Brilliant, special, beloved audio recordings: 100's. Really good recordings: 1000's. One (wonderful) choice from "each" type: cast album City of Angels, Ella Fitzgerald Song Books (I know, I cheated: this boxed set has 13 discs. I love all of them.) Simon Rattle conducting Mahler's 2nd Symphony, Rostropovich playing Bach Suites, Henze's The Bassarids, Queen's Greatest Hits, John Coltrane and Johnny Hartman.

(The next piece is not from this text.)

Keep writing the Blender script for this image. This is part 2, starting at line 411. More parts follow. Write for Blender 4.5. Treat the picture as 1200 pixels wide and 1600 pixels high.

Talking with someone who actually knows and loves classical music that is beyond the standard rep. Even better if they know some of my own favorites that are really beyond the standard rep, like Birtwistle, Henze, Norgard, Rihm, Busoni, Schulhoff, Krasa, Cavalli, Chabrier, Lidholm, Rimsky-Korsakov operas, Ades, Creston, Gerhard, Dutilleux, Dvorak operas other than Rusalka, Goldschmidt, most of Britten, Szmanowski, Schreker, Bernstein classical pieces, probably a few I'm just not thinking of at the moment, many others that I quite enjoy but do not love and pieces by the well-played composers that are less well known. (That list would be book length.) These talks have been some of the most delightful hours I have spent. Their rarity makes them all the more treasurable.
And last for now: experiencing music with someone you love. In any form. Nothing as sweet. May I have a lifetime more of these precious moments.
P.S. Yes, I know I included some non-musical things but they were connected in spirit.